Beginning with the line that contains "else: pg.material_index = 3" and ending with the line that contains "obj('corner_tab', tb, M_tint, floor)", reproduce each line exactly; include both and add nothing.

====== COLLECTED DATA

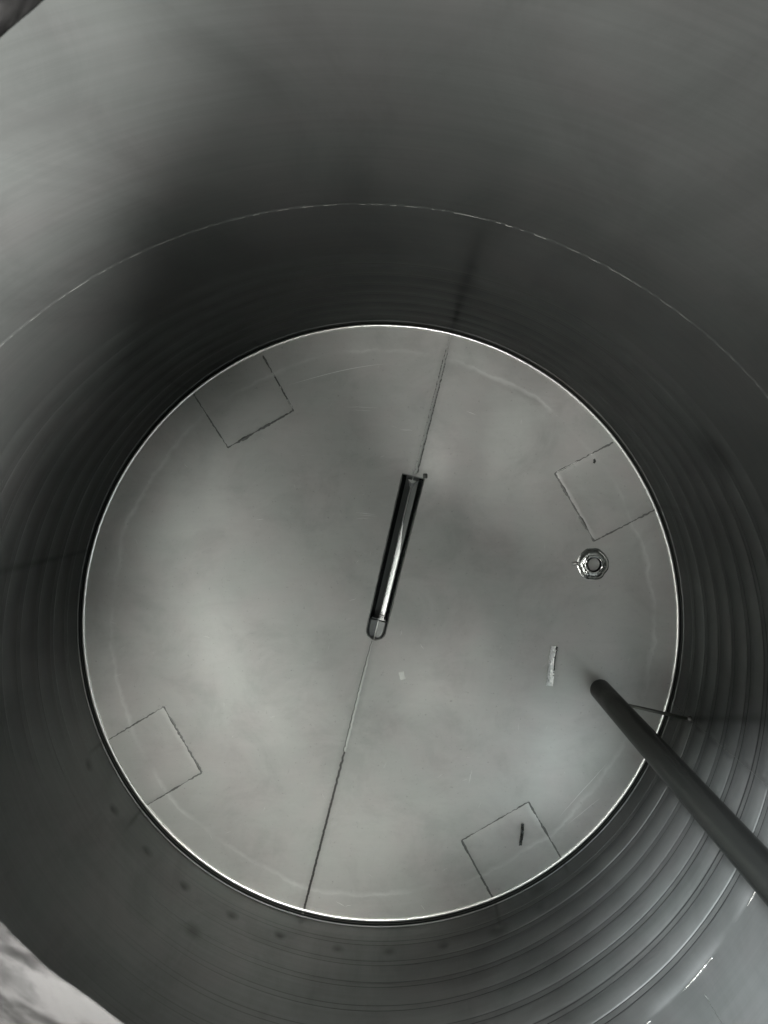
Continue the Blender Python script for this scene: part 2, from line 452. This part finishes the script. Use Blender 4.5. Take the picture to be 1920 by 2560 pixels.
# trough
def sect(u):
    w = slot_half(u)
    e0 = min(1, max(0, (u - 0.002) / 0.006))
    v = TL - u                                     # distance from the rounded foot
    deep = min(1, max(0, (v - 0.052 - 0.003 * math.sin(u * 900)) / 0.005))
    sh = min(1, v / 0.004)
    d1 = (0.013 * sh + 0.034 * deep) * e0
    cr0 = min(1, u / 0.034)
    d2 = d1 + (0.0035 * cr0 * e0) * sh
    k = 0.57 + 0.15 * (1 - deep)
    kc = 0.0015
    b_ = max(0.02, min(0.82, (u / TL - 0.26) / 0.26)) * (w * k - kc) + kc
    zb = -d1 - (d2 - d1) * (w * k - b_) / (w * k - kc)
    return [(w, 0.0), (w * 0.985, -0.002 * e0 * sh), (w * 0.86, -d1 * 0.5), (w * k, -d1), (b_, zb), (kc, -d2), (0, -d2 + 0.0008 * e0 * sh),
            (-kc, -d2), (-w * k, -d1), (-w * 0.86, -d1 * 0.5), (-w * 0.985, -0.002 * e0 * sh), (-w, 0.0)]
V, F = [], []
us2 = sorted(set([0, 0.0008, 0.002, 0.004, 0.007, 0.010, 0.016, 0.022, 0.029, 0.036] + [u for u in us if u > 0.036] + [TL - x for x in (0.058, 0.056, 0.054, 0.052, 0.050, 0.048, 0.006, 0.004, 0.002, 0.001)]))
for u in us2:
    for (v, z) in sect(u):
        p = TA + TU * u + TV * v
        V.append((p.x, p.y, floor_z(p.x, p.y) + z + 0.0002))
ns = 12
for i in range(len(us2) - 1):
    for k in range(ns - 1):
        F.append((i * ns + k, (i + 1) * ns + k, (i + 1) * ns + k + 1, i * ns + k + 1))
F.append(tuple(range(ns)))
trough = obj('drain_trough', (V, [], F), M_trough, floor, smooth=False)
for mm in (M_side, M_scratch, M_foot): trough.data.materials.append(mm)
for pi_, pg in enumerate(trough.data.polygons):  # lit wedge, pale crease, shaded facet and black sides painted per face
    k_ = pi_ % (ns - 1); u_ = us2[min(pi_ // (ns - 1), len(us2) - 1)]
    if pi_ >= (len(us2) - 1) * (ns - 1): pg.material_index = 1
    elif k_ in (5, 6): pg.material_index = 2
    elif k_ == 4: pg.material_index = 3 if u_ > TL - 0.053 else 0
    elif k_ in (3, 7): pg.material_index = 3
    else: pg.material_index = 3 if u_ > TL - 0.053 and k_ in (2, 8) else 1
# the little folded tongue at the head of the trough
tg = [fl(1021, 1198), fl(1041, 1203), fl(1025.5, 1225)]
c_ = sum(tg, Vector()) / 3
V = [(p.x, p.y, -0.014 - 0.012 * (i == 2)) for i, p in enumerate(tg)] + [(c_.x, c_.y, -0.010)]
V += [(x, y, z - 0.0015) for (x, y, z) in V[:3]]
obj('trough_tongue', (V, [], [(0, 3, 1), (1, 3, 2), (2, 3, 0), (0, 1, 5, 4), (1, 2, 6, 5), (2, 0, 4, 6), (4, 5, 6)]), M_scratch, floor, smooth=False)
lip_pts = [on_floor(p, 0.0006) for p in (left + right[::-1])]
lip_pts.append(lip_pts[0])
obj('trough_weld', tube(lip_pts, 0.0016, 6, 0.6, jitter=0.35, caps=False), M_tint, floor)
# folded tab at the head corner
tb = bmesh.new()
c0 = fl(1063, 1190)
bmesh.ops.create_cube(tb, size=1)
for v in tb.verts:
    v.co = Vector((c0.x + v.co.x * 0.012, c0.y + v.co.y * 0.013, floor_z(c0.x, c0.y) + 0.001 + v.co.z * 0.003))
bmesh.ops.bevel(tb, geom=tb.edges[:], offset=0.001, segments=2, affect='EDGES')
obj('corner_tab', tb, M_tint, floor)

# weld seams across the floor
def seam(a, b, w, name, mat, seed, flat=0.45):
    n = int((b - a).length / 0.0035)
    p = line(a, b, n, 0.0002, 0.002, seed)
    rad = [w * min(1, 0.25 + i / 30) * (1 + 0.28 * noise.noise(Vector((i * 0.9, seed, 0))) + 0.15 * (i % 2)) for i in range(len(p))]
    return obj(name, tube(p, rad, 8, flat), mat, floor)
seam(fl(1127, 838), fl(1038, 1186), 0.0034, 'weld_seam', M_bead, 1)
seam(fl(931, 1603), fl(862, 1880), 0.0030, 'weld_seam', M_bead, 2)
seam(fl(929.5, 1603), fl(861, 1880), 0.0040, 'weld_edge', M_tint, 2, 0.15)
seam(fl(872.5, 1835), fl(757, 2284), 0.0027, 'weld_seam', M_dseam, 3)
for (px_, py_) in ((757, 2286),):
    q_ = fl(px_, py_); bl = bmesh.new(); bmesh.ops.create_icosphere(bl, subdivisions=3, radius=0.0040)
    for v in bl.verts:
        v.co *= 1 + 0.8 * noise.noise(v.co * 260)
        v.co = Vector((q_.x + v.co.x, q_.y + v.co.y, 0.001 + v.co.z * 0.3))
    obj('seam_end', bl, M_dseam, floor)
seam(fl(1125.5, 842) , fl(1041, 1180), 0.0043, 'weld_edge', M_tint, 1, 0.15)

# welded squares near the rim
def rim_hit(p):
    d = Vector((p.x, p.y)); r = d.length
    return Vector((p.x, p.y, 0)) if r < RF else Vector((d.x / r * RF, d.y / r * RF, 0))
PATCH = [[(478, 978), (570, 1119), (734, 1026), (657, 889)],
         [(1533, 1106), (1387, 1183), (1485, 1353), (1636, 1275)],
         [(263, 1853), (409, 1767), (504.5, 1931), (362, 2017)],
         [(1232, 2246), (1154, 2101), (1321, 2005), (1407, 2151)]]
for q, P in enumerate(PATCH):
    pw = [fl(*p) for p in P]
    # the plate: 1.3 mm proud with rounded shoulders
    a, b, c, d = [Vector((p.x, p.y)) for p in pw]
    N = 26
    V, F = [], []
    for i in range(N + 1):
        for j in range(N + 1):
            s, t = i / N, j / N
            p = (a.lerp(d, s)).lerp(b.lerp(c, s), t)
            # distance to the three free edges
            ex = min(s, 1 - s) * (d - a).length; ey = (1 - t) * (b - a).length
            e = min(1, min(ex, ey) / 0.006)
            if p.length > RF - 0.0015: p = p.normalized() * (RF - 0.0015)
            V.append((p.x, p.y, floor_z(p.x, p.y) + 0.0002 + 0.0011 * math.sin(e * PI / 2)))
    for i in range(N):
        for j in range(N):
            k = i * (N + 1) + j
            F.append((k, k + N + 1, k + N + 2, k + 1))
    pl = obj('welded_patch', (V, [], F), M_floor, floor)
    for (s, e) in ((0, 1), (1, 2), (2, 3)):
        A, B = rim_hit(pw[s]), rim_hit(pw[e])
        ln = line(A, B, int((B - A).length / 0.003), 0.0004, 0.0022, q * 3 + s)
        base = (0.0022, 0.0036, 0.0022)[s] if q != 3 else (0.0034, 0.0016, 0.0030)[s]
        obj('patch_weld', tube(ln, [max(0.0006, base * (0.75 + 0.5 * noise.noise(Vector((i * 0.5, q, s))) + 0.9 * noise.noise(Vector((i * 0.09, q + 4, s))))) for i in range(len(ln))], 6, 0.3), M_tint, floor)
        if (q, s) in ((0, 2), (1, 0)):          # bare bright stretches of bead
            for t0, t1 in (((0.05, 0.22), (0.4, 0.46), (0.62, 0.7)) if q == 0 else ((0.62, 0.97), (0.34, 0.44))):
                seg = [p_ + Vector((0, 0, 0.0008)) for p_ in ln[int(t0 * len(ln)):int(t1 * len(ln))]]
                if len(seg) > 2: obj('bright_bead', tube(seg, 0.0010, 6, 0.5, jitter=0.5), M_scratch, floor)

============

### COMPLETED EXERCISE
    else: pg.material_index = 3 if u_ > TL - 0.053 and k_ in (2, 8) else 1
# the little folded tongue at the head of the trough
tg = [fl(1021, 1198), fl(1041, 1203), fl(1025.5, 1225)]
c_ = sum(tg, Vector()) / 3
V = [(p.x, p.y, -0.014 - 0.012 * (i == 2)) for i, p in enumerate(tg)] + [(c_.x, c_.y, -0.010)]
V += [(x, y, z - 0.0015) for (x, y, z) in V[:3]]
obj('trough_tongue', (V, [], [(0, 3, 1), (1, 3, 2), (2, 3, 0), (0, 1, 5, 4), (1, 2, 6, 5), (2, 0, 4, 6), (4, 5, 6)]), M_scratch, floor, smooth=False)
lip_pts = [on_floor(p, 0.0006) for p in (left + right[::-1])]
lip_pts.append(lip_pts[0])
obj('trough_weld', tube(lip_pts, 0.0016, 6, 0.6, jitter=0.35, caps=False), M_tint, floor)
# folded tab at the head corner
tb = bmesh.new()
c0 = fl(1063, 1190)
bmesh.ops.create_cube(tb, size=1)
for v in tb.verts:
    v.co = Vector((c0.x + v.co.x * 0.012, c0.y + v.co.y * 0.013, floor_z(c0.x, c0.y) + 0.001 + v.co.z * 0.003))
bmesh.ops.bevel(tb, geom=tb.edges[:], offset=0.001, segments=2, affect='EDGES')
obj('corner_tab', tb, M_tint, floor)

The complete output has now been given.